Copy out exactly the lines from the start of the data to the line containing "COL = S.collection". Include both.
'''
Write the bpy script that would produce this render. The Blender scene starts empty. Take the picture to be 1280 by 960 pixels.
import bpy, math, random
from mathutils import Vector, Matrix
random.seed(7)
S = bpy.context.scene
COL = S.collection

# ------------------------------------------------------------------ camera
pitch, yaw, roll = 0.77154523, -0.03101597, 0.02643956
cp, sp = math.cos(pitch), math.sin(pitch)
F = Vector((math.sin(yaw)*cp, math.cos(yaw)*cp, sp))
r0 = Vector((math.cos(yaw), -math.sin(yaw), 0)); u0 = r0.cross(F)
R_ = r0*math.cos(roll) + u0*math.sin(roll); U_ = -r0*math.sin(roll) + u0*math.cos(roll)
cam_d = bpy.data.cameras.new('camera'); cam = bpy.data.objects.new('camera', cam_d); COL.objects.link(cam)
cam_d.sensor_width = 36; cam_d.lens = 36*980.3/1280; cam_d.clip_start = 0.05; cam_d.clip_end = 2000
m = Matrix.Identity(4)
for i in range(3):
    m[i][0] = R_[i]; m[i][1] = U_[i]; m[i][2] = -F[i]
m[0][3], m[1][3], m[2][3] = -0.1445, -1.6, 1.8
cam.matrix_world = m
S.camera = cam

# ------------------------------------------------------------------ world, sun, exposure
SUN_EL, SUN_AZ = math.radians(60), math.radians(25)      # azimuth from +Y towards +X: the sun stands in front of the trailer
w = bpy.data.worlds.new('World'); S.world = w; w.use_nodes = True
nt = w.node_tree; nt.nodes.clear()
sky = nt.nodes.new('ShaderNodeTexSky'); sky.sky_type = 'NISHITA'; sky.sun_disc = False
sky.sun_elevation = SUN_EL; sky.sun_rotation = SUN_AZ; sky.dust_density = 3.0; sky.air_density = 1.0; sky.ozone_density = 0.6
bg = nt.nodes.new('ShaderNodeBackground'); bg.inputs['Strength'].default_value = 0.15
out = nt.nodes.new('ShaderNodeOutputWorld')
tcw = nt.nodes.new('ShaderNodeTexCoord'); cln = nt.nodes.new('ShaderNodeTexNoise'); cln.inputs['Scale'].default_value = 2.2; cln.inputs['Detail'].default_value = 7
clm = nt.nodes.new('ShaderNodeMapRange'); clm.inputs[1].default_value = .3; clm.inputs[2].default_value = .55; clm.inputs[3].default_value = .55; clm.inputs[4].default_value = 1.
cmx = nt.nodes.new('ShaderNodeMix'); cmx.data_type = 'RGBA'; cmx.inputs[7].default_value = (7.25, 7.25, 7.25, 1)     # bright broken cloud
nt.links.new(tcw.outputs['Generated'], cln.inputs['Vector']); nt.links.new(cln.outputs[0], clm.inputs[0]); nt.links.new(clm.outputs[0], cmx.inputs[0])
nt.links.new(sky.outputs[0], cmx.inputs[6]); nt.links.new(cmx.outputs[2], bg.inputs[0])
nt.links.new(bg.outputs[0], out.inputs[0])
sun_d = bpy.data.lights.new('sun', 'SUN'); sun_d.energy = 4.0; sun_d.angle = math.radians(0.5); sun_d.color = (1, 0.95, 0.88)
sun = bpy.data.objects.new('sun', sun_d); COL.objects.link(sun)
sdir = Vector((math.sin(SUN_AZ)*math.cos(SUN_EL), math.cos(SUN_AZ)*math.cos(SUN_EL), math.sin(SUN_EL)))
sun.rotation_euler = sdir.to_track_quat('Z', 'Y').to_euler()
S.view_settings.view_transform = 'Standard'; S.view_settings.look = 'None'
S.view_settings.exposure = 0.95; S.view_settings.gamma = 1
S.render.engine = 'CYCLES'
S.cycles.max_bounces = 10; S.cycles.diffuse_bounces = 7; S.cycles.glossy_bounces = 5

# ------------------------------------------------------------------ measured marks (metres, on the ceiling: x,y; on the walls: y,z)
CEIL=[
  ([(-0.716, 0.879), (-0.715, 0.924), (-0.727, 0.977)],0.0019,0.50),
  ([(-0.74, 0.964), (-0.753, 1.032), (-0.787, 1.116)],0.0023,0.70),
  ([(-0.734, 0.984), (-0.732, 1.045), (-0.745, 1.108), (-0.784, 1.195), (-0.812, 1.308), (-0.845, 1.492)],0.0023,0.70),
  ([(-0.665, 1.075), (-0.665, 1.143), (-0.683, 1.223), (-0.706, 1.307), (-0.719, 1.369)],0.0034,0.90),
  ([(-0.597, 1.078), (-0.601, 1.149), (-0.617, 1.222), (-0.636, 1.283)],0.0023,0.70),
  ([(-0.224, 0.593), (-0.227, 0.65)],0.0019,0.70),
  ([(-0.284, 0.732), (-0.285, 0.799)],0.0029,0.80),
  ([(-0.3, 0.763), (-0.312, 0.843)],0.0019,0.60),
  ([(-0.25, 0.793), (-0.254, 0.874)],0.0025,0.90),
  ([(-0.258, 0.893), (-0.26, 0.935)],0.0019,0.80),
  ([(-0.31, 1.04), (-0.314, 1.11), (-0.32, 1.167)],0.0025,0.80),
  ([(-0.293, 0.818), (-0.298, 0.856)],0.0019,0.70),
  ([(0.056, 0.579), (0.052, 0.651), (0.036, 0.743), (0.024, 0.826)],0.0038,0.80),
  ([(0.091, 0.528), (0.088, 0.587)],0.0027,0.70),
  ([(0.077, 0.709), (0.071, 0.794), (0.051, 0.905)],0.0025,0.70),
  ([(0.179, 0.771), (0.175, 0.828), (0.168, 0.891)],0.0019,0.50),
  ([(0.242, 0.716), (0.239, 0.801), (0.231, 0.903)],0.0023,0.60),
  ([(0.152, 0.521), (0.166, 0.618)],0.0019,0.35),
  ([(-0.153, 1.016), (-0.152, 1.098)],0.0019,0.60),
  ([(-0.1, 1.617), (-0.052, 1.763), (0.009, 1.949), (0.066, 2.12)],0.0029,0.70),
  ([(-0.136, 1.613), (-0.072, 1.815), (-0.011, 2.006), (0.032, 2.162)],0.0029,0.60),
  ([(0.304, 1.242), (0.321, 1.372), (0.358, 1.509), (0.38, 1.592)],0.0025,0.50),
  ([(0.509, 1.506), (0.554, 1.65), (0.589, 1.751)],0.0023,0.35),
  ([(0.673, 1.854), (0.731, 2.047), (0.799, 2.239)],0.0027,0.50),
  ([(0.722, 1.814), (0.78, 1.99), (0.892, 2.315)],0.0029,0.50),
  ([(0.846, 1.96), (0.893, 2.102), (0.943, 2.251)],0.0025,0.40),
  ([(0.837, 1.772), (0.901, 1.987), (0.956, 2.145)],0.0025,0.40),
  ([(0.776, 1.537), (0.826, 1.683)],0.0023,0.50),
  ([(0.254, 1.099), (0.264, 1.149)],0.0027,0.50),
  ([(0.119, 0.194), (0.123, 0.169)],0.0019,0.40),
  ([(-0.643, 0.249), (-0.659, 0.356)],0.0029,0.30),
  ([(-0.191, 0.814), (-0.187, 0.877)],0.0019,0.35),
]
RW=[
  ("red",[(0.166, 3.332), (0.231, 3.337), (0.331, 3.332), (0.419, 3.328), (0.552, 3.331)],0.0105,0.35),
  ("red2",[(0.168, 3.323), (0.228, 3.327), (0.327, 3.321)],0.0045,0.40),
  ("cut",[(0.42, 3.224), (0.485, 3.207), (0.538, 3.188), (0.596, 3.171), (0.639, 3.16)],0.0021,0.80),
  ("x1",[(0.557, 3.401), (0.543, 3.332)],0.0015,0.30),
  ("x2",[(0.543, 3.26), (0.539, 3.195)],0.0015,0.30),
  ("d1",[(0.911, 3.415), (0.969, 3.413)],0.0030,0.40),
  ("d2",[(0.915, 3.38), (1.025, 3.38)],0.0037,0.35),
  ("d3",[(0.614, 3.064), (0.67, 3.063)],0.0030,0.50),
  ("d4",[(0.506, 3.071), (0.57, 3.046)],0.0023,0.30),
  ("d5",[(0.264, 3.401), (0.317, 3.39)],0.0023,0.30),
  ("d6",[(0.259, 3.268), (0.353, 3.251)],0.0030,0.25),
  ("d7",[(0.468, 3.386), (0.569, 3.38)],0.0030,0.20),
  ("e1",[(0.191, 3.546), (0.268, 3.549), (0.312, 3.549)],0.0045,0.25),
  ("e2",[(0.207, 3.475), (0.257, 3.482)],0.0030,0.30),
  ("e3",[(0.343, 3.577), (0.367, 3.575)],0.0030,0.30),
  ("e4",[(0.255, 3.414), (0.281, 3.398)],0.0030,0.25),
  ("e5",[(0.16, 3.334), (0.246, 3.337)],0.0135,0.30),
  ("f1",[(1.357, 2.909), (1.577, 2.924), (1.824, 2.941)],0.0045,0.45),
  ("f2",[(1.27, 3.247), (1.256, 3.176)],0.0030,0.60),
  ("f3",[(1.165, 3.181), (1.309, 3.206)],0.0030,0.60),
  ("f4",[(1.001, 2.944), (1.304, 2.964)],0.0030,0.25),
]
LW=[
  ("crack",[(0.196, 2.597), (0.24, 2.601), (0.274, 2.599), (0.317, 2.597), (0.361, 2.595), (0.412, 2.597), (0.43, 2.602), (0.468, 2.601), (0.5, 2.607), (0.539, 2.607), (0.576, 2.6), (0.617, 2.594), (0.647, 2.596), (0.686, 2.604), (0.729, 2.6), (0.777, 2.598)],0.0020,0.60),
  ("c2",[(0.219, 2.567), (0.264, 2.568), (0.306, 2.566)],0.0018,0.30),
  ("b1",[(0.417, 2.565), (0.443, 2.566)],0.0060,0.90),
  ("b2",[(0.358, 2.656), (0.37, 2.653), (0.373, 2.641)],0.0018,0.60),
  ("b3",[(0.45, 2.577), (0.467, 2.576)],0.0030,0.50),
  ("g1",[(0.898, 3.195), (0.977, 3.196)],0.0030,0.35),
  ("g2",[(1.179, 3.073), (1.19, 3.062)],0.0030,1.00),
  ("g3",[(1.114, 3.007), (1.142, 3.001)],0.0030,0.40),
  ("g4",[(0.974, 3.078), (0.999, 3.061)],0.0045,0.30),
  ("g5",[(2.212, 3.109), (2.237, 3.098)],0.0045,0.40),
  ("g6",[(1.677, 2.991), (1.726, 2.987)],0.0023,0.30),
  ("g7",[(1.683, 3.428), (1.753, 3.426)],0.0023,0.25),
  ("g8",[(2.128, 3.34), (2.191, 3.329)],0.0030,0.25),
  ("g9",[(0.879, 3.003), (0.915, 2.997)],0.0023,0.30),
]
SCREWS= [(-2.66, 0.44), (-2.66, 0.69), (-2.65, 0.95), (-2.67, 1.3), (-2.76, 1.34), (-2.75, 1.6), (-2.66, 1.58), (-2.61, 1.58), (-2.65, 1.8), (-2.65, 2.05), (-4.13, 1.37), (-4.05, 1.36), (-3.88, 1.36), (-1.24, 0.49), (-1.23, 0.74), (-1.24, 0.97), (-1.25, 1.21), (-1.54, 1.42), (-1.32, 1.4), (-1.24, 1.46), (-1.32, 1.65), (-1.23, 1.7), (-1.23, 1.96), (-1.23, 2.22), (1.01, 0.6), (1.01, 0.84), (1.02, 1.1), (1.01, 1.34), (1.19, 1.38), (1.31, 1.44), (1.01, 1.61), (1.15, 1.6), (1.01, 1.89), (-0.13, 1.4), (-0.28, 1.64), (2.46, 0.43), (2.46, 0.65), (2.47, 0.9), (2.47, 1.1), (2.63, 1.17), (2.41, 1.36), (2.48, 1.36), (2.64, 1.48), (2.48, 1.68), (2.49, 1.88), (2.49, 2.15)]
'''
--- THE ANSWER ---
Write the bpy script that would produce this render. The Blender scene starts empty. Take the picture to be 1280 by 960 pixels.
import bpy, math, random
from mathutils import Vector, Matrix
random.seed(7)
S = bpy.context.scene
COL = S.collection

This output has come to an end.